À la manœuvre, Stanley Kubrick (1928-1999), cinéaste dont chaque film, ou peu s’en faut, s’est révélé être un chef-d’œuvre, ce depuis son deuxième long métrage (le premier, Fear and Desire, avec Paul Mazursky dans le rôle-titre, film de guerre tourné en 1953 avec un très petit budget, fut quasiment renié par Kubrick, lors même que tout le savoir-faire du réalisateur s’y trouvait déjà), Le Baiser du tueur (1955), un thriller urbain inventif et rondement mené tout comme le suivant, L’Ultime Razzia, sorti en 1956.

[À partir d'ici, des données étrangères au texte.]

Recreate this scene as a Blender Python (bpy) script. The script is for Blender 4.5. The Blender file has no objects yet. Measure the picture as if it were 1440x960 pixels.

À partir de là, Kubrick manifestera un éclectisme qui le portera à s’investir dans à peu près tous les genres : le film de guerre, à nouveau, avec Les Sentiers de la gloire (1957, avec Kirk Douglas qui en assurera la production), le péplum à grands spectacle avec Spartacus (1960, toujours avec Kirk Douglas, acteur et producteur, entouré de Tony Curtis, Jean Simmons, Laurence Olivier, Charles Laughton et Peter Ustinov), le drame sociologique avec Lolita (1962, inspiré du roman éponyme de Vladimir Nabokov, avec James Mason et Sue Lyon), la comédie avec Docteur Folamour (1964, avec Peters Sellers endossant des rôles multiples, George C. Scott et Sterling Hayden), la science-fiction avec 2001, l’anticipation dystopique avec Orange Mécanique (1971, tiré du roman d’Anthony Burgess, avec un Malcolm McDowell sadique et manipulateur à souhait), la fresque historique avec Barry Lyndon (1975, avec Ryan O’Neal et Hardy Krüger), le film d’horreur à huis clos avec Shining (inspiré du roman de Stephen King avec Jack Nicholson, névropathe halluciné et dérangeant poursuivant de ses assiduités destructrices une Shelley Duvall diaphane et apeurée), une nouvelle incursion dans le film de guerre avec Full Metal Jacket (1987, avec Matthew Modine et Adam Baldwin) et enfin le drame psycho-érotique avec Eyes Wide Shut (1999, d’après une nouvelle d’Arthur Schnitzler avec Tom Cruise et Nicole Kidman, alors au bord du divorce).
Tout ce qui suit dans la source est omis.